Fast forward almost 2 years later, we’re awaiting new version of .NET framework, along with its tools (Visual Studio) and what’s more important – new version of C# language. So while some of us are cheering for the new features and scenarios that new improvements enable we’re all faced with a task of upgrading our knowledge with this information. Here’s where Jon comes to the rescue with second edition of the book.

So far two chapters are available, both covering new additions to C# 4.0. “Minor changes to simplify code” talks about optional parameters, named arguments, COM improvements and generic variance. “Dynamic binding in a static language” is all about the dynamic keyword and all the things around it. The whole book however is going to talk about improvements introduced in earlier versions as well, and how they fit together in the grand scheme of things.

This is a language book, and language books tend to be either focused on a newcomer to the language, or try to satisfy both newcomers as well as people with experience which results in tomes of monstrous sizes. If you’re concerned that this is the case with this book – rest assured. This book is “lean and mean” – it does not waste your time explaining basic principles that would make you yawn or skip pages. It’s also very focused and concentrated on getting you up to speed with new features. It is really very well balanced in that it spends just enough time for you to grasp the feature, and then move on to the next one.  The only place where I felt lost was generic variance and higher order functions, but this is very convoluted stuff, so it’s not a downside by any means.

The book not only describes features from a bystander’s perspective, but is full of opinions and tips about them, which is arguably the best aspect of this book, and something that differentiate it from MSDN documentation or language specification.

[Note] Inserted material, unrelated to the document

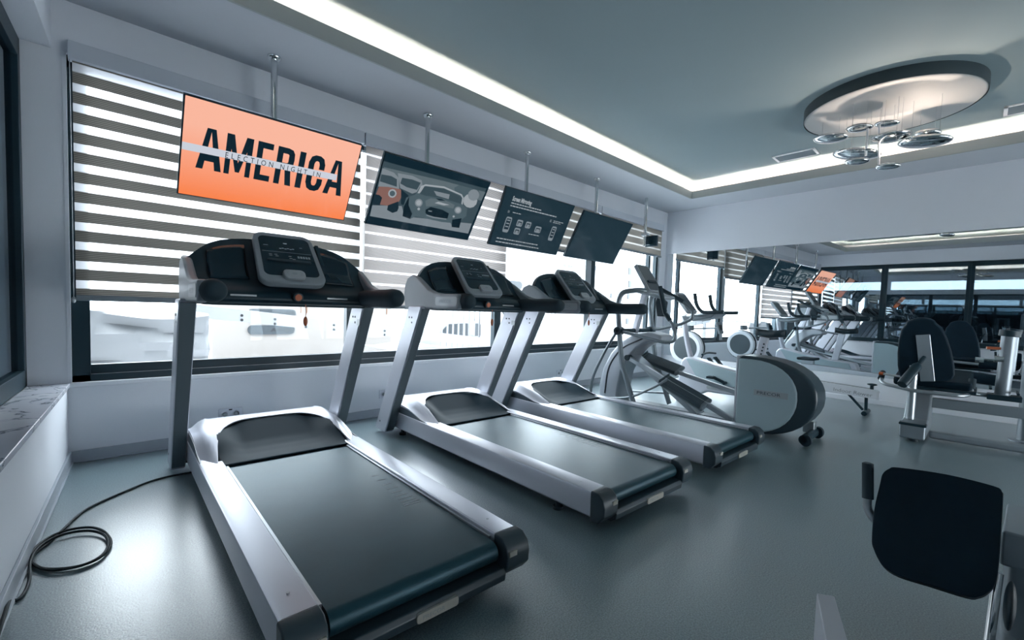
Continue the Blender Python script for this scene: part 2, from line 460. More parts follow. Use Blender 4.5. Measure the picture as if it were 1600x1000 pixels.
mb.add([(LXm(LY), LY + .02, ZS), (LXm(LY) + .02, LY + .02, ZS), (LXm(yb) + .02, yb, ZS), (LXm(yb), yb, ZS), (LXm(LY), LY + .02, ZL), (LXm(LY) + .02, LY + .02, ZL), (LXm(yb) + .02, yb, ZL), (LXm(yb), yb, ZL)],
       [(0, 1, 2, 3), (7, 6, 5, 4), (0, 4, 5, 1), (1, 5, 6, 2), (2, 6, 7, 3), (3, 7, 4, 0)])
struct('trim_1', mb, 'trimlip')
# back of the light cove
mb = MB(); mb.box(LX0 - 0.4, LXm(LY) + 0.3, LY + 0.32, LY + 0.34, ZS + .02, ZU)
mb.box(LXm(0) + 0.30, LXm(0) + 0.32, YB, LY + 0.34, ZS + .02, ZU)
struct('trim_2', mb, 'wall')
# LED strips lying in the cove
def led(name, p0, p1, lab):
    mb = MB(); p0, p1 = Vector(p0), Vector(p1); mb.bar(p0, p1, 0.016, 0.008)
    o = mb.build(name, 'led'); tag(o, lab, 'light strip', 'LED strips hidden in the ceiling cove')
led('led_strip', (LX0 + 0.1, LY + 0.075, ZS + 0.04), (LXm(LY) + 0.05, LY + 0.075, ZS + 0.04), 'glowing LED strip in the ceiling cove above the televisions')
led('led_strip', (LXm(LY) + 0.09, LY + 0.05, ZS + 0.04), (LXm(yb) + 0.09, yb, ZS + 0.04), 'glowing LED strip in the ceiling cove above the mirror wall')
led('led_strip', (LX0 - 0.07, LY, ZS + 0.04), (LX0 - 0.07, yb, ZS + 0.04), 'glowing LED strip in the ceiling cove on the left, seen in the mirror')

# window wall
mb = MB()
mb.box(-0.9, 8.5, Y0, Y0 + 0.25, 0, 0.52)
mb.box(-0.9, 8.5, Y0, Y0 + 0.25, 2.74, ZU)
mb.box(-0.34, -0.10, Y0, Y0 + 0.25, 0.52, 2.74)
mb.box(7.77, 8.5, Y0, Y0 + 0.25, 0.52, 2.74)
struct('wall_north', mb, 'wall')
mb = MB(); mb.box(-0.125, 7.99, Y0 - 0.012, Y0 + 0.1, 0.522, 0.553)
struct('trim_3', mb, 'white', bevel=0.004)
mb = MB(); mb.box(-0.13, 7.99, Y0 - 0.015, Y0, 0, 0.082); mb.box(-0.13, 7.99, Y0 - 0.022, Y0, 0, 0.012)
struct('baseboard_north', mb, 'base', bevel=0.003)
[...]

That’s the great value of this book – it’s incredibly well written, and after you’ve read it, you feel like you not only know what the new features are – you also feel like you know how to put them into good use, how they work under the cover, what are their limitations, and how you might go about overcoming few of them. If you’re looking for a quick way of getting up to speed with C#’s fast progress, search no more – this is the book for you. Highly recommended.